───── Data excerpts

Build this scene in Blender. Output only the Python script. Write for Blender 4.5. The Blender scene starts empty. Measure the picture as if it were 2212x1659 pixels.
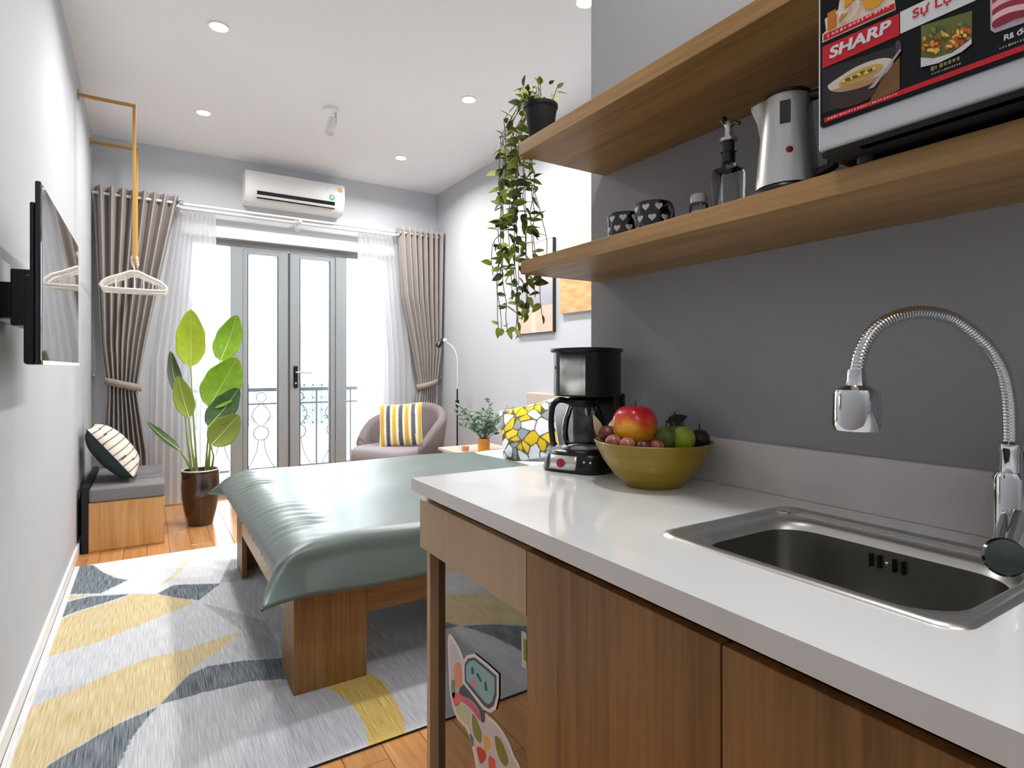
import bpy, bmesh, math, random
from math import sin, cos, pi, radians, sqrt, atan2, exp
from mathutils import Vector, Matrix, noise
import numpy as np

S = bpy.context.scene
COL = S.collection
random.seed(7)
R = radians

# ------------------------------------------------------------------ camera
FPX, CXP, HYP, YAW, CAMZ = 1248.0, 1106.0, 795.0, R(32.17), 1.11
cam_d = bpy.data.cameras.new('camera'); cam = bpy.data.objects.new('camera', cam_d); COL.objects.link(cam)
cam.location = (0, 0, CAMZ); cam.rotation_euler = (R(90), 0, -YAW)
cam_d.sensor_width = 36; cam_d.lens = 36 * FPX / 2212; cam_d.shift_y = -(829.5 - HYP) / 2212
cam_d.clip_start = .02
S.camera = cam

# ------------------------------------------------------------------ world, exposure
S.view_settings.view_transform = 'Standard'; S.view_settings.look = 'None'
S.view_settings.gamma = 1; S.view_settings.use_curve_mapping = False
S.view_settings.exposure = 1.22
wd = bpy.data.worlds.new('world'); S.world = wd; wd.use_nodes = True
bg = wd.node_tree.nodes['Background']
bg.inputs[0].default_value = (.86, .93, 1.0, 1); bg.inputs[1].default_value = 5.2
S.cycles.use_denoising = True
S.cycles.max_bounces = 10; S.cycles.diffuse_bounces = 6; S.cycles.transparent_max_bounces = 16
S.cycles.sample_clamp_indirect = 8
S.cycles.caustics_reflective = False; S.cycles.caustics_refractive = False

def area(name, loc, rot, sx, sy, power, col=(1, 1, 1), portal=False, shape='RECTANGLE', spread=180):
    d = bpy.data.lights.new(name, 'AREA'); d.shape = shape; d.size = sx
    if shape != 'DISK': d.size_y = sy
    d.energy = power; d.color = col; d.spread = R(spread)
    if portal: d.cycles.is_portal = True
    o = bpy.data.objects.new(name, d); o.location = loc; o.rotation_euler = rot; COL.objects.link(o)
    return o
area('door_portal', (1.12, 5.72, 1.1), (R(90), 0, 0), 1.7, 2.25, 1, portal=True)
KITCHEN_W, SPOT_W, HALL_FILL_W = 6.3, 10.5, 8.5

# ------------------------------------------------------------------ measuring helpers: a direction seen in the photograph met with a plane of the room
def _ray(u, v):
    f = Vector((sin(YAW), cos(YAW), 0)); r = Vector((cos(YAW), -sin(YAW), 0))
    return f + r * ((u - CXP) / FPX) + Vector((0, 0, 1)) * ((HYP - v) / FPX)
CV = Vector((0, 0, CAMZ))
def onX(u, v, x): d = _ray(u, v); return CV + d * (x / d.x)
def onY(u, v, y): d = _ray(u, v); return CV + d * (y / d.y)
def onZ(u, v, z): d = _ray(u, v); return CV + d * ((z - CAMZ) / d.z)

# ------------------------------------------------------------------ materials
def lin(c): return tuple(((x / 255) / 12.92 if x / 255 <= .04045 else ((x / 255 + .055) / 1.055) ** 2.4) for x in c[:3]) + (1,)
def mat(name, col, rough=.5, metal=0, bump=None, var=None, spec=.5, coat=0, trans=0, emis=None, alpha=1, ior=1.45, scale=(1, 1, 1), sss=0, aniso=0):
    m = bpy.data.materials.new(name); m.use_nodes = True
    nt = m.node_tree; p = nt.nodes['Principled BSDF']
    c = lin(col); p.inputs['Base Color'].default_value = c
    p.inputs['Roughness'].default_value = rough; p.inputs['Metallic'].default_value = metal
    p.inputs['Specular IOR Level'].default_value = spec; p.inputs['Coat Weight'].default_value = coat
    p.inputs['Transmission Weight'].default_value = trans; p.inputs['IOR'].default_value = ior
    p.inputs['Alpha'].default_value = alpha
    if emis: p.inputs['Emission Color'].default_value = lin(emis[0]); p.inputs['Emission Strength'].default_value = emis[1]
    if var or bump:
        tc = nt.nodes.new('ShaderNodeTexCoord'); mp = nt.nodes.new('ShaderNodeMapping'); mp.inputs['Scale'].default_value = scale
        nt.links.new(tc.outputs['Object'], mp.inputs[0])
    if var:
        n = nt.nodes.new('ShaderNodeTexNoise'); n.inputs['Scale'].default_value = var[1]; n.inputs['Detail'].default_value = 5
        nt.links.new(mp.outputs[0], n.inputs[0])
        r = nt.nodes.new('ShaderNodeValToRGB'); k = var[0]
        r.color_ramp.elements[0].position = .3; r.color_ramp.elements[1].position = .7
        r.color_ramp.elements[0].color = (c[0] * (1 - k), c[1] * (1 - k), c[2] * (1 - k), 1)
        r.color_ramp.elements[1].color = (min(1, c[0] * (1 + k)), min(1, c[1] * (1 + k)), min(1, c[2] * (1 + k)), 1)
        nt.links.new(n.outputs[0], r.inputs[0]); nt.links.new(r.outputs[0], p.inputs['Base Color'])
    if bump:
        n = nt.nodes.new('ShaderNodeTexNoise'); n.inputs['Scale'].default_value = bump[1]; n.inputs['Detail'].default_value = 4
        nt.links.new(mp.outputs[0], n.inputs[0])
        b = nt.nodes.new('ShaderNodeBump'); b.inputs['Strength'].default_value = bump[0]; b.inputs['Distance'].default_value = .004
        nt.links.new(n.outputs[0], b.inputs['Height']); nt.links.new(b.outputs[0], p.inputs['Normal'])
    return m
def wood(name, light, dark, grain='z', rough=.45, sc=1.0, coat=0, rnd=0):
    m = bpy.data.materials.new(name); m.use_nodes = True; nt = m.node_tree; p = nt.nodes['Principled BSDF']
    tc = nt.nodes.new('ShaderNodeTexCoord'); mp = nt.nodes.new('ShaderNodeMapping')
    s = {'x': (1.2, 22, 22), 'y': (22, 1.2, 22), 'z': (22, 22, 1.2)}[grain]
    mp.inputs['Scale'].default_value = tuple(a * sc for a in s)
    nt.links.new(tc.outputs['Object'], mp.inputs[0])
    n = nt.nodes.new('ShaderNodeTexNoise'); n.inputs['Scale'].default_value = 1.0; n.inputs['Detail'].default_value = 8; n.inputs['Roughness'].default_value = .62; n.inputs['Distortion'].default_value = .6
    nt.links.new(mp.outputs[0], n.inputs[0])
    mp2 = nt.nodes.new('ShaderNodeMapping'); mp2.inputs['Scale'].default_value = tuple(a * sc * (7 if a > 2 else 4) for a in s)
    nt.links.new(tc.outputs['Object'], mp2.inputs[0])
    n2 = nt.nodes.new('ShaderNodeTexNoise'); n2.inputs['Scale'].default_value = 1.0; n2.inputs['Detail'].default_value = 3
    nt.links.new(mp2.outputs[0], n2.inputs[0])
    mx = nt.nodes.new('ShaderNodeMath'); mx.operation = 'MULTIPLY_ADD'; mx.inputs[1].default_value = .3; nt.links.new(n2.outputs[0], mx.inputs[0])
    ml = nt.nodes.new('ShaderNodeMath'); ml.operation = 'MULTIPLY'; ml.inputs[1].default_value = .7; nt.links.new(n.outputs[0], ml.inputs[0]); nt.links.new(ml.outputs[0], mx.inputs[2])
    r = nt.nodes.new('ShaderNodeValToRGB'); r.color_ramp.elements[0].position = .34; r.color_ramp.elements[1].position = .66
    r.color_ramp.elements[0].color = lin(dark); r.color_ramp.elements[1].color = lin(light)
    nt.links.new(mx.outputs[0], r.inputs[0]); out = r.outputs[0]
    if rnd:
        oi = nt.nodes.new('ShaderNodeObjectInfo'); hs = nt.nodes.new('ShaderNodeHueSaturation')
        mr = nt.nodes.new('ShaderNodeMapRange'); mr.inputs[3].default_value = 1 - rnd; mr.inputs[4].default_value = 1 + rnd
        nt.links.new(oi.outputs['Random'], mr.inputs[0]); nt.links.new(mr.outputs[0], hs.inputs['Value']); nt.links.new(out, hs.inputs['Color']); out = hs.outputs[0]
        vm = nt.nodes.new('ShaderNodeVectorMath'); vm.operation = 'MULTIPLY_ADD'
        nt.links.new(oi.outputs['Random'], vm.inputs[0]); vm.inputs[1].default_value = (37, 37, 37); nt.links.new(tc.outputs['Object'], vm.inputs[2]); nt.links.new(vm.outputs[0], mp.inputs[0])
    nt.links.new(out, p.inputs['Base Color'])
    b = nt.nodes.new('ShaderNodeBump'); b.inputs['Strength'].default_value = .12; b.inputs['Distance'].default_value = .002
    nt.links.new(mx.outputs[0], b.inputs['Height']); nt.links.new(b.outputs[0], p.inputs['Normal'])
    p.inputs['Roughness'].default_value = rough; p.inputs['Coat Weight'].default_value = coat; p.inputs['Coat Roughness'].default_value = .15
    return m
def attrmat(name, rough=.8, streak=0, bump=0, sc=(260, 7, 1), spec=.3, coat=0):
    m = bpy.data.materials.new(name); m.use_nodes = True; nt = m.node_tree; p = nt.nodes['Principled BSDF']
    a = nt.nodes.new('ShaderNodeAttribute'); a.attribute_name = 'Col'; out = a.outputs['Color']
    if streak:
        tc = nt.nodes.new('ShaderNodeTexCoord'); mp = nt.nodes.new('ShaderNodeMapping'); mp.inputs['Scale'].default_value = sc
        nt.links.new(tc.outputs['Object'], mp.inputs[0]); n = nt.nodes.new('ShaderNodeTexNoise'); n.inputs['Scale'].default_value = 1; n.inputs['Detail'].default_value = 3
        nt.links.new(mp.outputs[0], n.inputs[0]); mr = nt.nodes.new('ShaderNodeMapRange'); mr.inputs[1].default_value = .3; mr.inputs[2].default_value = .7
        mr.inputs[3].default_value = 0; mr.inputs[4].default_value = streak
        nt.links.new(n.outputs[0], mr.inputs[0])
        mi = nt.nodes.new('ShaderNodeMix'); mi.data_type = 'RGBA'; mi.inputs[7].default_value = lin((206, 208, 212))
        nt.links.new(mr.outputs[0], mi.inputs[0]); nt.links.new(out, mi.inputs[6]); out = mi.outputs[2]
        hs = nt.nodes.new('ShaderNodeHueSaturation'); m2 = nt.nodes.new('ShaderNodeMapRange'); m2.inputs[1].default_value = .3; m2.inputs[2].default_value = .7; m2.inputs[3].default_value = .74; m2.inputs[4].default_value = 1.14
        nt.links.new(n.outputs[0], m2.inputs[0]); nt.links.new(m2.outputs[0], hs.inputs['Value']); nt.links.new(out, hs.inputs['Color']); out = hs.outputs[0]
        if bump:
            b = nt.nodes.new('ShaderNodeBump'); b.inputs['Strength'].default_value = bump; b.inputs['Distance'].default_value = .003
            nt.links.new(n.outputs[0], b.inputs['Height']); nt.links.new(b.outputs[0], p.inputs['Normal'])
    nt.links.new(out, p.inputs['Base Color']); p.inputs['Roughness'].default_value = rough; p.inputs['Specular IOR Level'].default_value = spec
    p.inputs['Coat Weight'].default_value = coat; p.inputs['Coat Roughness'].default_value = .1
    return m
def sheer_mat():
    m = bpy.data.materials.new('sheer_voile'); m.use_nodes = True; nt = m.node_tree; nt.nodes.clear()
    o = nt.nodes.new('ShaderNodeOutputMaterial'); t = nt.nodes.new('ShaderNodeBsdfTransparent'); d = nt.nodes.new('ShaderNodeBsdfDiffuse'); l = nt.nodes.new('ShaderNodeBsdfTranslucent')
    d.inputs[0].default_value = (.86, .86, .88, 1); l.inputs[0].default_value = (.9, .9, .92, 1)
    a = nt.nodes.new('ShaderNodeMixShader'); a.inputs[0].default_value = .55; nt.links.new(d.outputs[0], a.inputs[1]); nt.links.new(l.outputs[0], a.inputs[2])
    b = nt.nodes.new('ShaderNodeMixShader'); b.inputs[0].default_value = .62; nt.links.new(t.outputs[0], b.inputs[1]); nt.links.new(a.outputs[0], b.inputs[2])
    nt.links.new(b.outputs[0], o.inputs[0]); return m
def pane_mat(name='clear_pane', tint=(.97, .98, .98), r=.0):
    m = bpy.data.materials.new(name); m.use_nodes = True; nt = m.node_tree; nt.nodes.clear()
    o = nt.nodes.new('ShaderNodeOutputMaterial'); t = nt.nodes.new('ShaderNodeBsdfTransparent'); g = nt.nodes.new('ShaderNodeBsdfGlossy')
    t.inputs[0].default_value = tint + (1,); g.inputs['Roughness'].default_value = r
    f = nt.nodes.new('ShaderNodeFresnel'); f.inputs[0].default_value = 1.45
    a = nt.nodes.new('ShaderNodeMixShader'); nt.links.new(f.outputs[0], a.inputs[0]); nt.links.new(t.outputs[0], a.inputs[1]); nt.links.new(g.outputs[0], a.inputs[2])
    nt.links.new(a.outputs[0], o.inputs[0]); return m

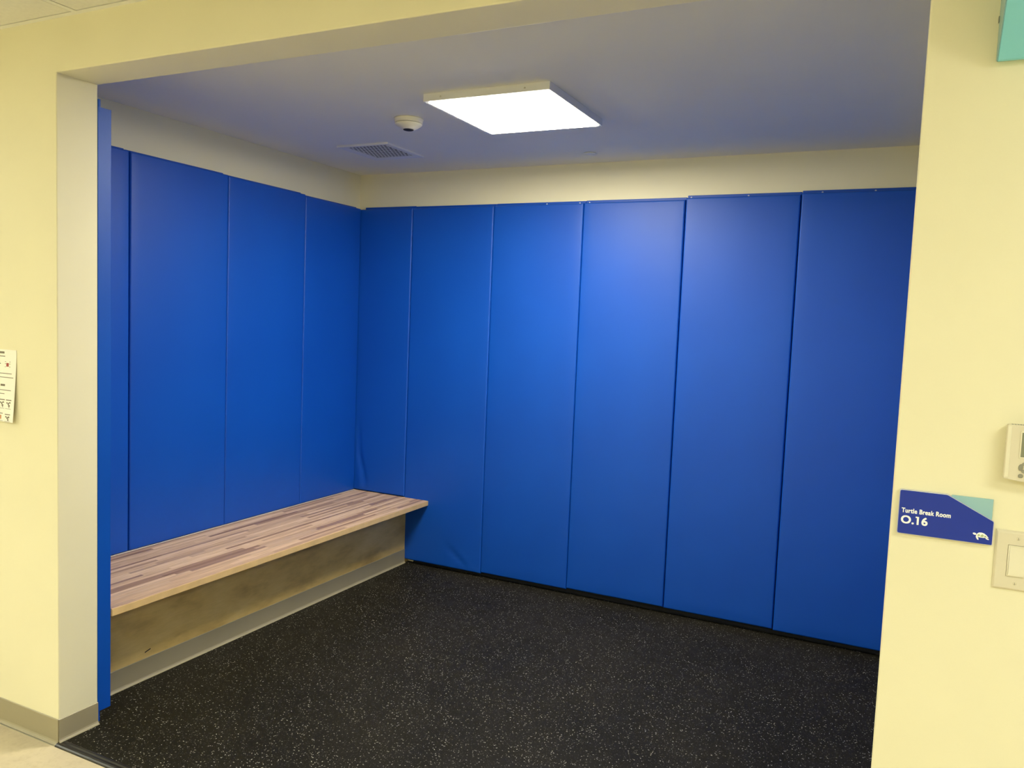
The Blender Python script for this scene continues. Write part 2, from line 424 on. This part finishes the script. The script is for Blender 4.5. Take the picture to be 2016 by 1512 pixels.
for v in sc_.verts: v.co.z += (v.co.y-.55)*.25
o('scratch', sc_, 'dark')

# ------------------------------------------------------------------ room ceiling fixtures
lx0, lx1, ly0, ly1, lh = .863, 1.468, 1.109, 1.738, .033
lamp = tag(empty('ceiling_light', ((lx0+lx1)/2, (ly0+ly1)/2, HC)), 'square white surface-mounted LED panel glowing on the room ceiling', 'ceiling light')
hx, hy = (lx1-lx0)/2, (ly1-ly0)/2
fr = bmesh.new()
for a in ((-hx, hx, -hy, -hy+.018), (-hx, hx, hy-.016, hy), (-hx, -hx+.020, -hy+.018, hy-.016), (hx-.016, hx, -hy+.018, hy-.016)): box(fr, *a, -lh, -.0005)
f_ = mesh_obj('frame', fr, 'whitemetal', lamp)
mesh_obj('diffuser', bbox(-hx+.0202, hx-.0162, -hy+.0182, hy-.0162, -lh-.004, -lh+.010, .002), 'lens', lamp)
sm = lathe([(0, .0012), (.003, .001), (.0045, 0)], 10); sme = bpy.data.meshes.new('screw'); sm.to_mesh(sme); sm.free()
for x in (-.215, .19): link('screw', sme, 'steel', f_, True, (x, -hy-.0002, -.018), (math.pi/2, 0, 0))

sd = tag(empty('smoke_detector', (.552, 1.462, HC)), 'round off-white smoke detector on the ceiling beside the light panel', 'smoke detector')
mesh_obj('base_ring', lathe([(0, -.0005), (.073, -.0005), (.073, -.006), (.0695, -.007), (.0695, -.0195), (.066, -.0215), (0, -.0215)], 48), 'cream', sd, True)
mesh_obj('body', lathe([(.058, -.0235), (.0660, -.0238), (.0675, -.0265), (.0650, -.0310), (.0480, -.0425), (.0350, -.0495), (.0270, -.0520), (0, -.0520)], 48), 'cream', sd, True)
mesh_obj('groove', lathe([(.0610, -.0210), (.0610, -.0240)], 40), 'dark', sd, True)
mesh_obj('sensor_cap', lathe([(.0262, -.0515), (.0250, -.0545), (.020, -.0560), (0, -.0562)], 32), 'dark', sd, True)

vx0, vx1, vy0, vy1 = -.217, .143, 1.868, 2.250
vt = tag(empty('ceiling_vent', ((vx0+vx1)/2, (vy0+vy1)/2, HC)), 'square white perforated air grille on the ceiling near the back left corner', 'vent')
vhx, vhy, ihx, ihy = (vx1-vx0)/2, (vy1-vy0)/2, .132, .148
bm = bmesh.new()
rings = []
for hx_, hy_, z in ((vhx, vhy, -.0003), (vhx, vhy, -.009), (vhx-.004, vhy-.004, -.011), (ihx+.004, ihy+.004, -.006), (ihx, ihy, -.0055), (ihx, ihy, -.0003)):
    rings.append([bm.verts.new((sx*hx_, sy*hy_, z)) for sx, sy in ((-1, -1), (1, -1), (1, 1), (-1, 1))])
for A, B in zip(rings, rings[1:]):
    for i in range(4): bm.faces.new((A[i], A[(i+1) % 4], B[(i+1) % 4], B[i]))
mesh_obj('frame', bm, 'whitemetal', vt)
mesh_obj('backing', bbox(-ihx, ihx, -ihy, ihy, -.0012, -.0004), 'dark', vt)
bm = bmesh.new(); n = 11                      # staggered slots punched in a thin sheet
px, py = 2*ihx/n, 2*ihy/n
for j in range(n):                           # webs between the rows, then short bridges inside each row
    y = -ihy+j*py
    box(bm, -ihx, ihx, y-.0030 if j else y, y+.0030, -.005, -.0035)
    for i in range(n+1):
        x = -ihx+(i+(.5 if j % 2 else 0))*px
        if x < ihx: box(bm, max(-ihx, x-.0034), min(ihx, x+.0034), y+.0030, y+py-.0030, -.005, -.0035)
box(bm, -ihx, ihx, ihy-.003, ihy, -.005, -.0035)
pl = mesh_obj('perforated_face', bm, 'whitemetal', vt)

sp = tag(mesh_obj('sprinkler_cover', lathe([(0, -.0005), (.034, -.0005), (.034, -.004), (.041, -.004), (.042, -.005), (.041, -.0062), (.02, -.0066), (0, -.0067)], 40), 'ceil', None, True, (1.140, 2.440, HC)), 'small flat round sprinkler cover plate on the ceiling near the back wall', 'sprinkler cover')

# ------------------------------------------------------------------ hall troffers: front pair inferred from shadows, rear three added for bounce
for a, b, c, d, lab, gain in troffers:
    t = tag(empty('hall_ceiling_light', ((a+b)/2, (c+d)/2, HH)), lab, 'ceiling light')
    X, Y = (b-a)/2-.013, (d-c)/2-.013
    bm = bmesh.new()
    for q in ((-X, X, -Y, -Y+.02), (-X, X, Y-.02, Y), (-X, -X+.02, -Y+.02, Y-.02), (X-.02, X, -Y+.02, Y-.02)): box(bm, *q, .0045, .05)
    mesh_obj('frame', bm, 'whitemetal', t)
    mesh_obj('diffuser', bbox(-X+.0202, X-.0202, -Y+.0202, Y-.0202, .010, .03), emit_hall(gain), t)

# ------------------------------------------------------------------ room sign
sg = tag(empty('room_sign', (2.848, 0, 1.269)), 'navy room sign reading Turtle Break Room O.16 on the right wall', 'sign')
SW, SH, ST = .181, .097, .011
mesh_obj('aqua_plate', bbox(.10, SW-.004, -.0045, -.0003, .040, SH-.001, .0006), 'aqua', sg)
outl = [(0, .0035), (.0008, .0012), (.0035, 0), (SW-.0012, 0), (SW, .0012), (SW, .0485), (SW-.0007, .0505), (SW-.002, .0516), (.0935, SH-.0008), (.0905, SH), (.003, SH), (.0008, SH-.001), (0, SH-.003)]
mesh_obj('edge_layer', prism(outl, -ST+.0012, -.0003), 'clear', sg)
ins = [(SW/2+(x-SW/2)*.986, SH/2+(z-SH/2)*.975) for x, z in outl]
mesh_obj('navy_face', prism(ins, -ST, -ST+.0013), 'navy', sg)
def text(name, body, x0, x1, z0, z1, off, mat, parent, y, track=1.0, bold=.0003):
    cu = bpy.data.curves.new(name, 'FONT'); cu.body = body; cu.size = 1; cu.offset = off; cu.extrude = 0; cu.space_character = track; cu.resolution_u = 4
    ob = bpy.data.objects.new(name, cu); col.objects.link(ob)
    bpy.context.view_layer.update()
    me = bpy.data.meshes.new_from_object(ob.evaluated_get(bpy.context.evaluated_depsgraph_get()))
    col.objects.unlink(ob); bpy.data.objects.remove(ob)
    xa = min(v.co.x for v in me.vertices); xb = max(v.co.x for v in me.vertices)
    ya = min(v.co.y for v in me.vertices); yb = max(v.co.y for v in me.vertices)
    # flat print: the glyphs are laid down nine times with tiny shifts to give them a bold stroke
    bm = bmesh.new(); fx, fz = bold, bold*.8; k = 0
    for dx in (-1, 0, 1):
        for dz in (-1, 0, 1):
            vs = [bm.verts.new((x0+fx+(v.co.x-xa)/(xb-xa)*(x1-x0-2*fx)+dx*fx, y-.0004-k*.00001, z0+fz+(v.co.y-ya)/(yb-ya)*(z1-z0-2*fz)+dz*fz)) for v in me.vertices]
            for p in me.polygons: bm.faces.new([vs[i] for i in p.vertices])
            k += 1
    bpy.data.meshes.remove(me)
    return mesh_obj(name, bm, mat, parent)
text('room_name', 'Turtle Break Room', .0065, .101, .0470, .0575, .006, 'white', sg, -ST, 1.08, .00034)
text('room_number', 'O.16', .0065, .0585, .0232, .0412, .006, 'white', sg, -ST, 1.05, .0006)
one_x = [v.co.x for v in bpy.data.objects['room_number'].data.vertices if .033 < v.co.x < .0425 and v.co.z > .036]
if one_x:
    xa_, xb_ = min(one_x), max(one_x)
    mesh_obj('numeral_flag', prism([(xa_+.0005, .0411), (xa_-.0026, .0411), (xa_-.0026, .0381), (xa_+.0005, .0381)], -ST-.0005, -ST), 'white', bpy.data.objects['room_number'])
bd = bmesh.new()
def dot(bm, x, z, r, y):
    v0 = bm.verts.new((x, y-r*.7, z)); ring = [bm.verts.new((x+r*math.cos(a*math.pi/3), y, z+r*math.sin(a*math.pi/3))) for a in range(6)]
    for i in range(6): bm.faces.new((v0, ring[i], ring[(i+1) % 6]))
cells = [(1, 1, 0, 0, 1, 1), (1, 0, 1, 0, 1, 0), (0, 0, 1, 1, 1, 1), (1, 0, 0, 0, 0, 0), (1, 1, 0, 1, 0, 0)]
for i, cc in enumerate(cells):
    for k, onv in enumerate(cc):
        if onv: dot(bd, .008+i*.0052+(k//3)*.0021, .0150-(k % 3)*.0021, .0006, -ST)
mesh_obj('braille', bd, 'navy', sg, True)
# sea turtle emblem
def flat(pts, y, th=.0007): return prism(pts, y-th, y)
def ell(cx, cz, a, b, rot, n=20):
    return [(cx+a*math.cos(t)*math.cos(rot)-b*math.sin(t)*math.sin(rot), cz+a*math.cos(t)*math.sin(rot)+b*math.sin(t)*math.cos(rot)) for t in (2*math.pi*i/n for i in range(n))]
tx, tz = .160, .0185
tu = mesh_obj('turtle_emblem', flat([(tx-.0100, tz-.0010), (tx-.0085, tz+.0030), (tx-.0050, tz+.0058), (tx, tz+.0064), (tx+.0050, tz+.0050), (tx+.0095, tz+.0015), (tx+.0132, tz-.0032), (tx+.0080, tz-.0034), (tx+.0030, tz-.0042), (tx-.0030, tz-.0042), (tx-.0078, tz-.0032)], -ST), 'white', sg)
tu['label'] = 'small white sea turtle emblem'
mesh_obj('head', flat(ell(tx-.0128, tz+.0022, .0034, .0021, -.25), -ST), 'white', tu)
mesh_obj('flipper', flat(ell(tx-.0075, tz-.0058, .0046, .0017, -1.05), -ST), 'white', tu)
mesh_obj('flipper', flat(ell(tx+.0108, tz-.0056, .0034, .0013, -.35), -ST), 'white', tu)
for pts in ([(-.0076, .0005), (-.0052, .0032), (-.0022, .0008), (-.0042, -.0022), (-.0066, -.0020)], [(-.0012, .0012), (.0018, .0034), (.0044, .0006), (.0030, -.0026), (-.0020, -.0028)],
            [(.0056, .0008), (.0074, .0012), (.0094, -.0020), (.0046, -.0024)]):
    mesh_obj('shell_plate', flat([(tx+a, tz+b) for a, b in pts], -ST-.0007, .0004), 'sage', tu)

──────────

Leave out the pictures and repeat exactly the lines from the start of the material through the line that contains "S.cycles.caustics_reflective = False;", both included.

Response to the exercise ->
Build this scene in Blender. Output only the Python script. Write for Blender 4.5. The Blender scene starts empty. Measure the picture as if it were 2212x1659 pixels.
import bpy, bmesh, math, random
from math import sin, cos, pi, radians, sqrt, atan2, exp
from mathutils import Vector, Matrix, noise
import numpy as np

S = bpy.context.scene
COL = S.collection
random.seed(7)
R = radians

# ------------------------------------------------------------------ camera
FPX, CXP, HYP, YAW, CAMZ = 1248.0, 1106.0, 795.0, R(32.17), 1.11
cam_d = bpy.data.cameras.new('camera'); cam = bpy.data.objects.new('camera', cam_d); COL.objects.link(cam)
cam.location = (0, 0, CAMZ); cam.rotation_euler = (R(90), 0, -YAW)
cam_d.sensor_width = 36; cam_d.lens = 36 * FPX / 2212; cam_d.shift_y = -(829.5 - HYP) / 2212
cam_d.clip_start = .02
S.camera = cam

# ------------------------------------------------------------------ world, exposure
S.view_settings.view_transform = 'Standard'; S.view_settings.look = 'None'
S.view_settings.gamma = 1; S.view_settings.use_curve_mapping = False
S.view_settings.exposure = 1.22
wd = bpy.data.worlds.new('world'); S.world = wd; wd.use_nodes = True
bg = wd.node_tree.nodes['Background']
bg.inputs[0].default_value = (.86, .93, 1.0, 1); bg.inputs[1].default_value = 5.2
S.cycles.use_denoising = True
S.cycles.max_bounces = 10; S.cycles.diffuse_bounces = 6; S.cycles.transparent_max_bounces = 16
S.cycles.sample_clamp_indirect = 8
S.cycles.caustics_reflective = False; S.cycles.caustics_refractive = False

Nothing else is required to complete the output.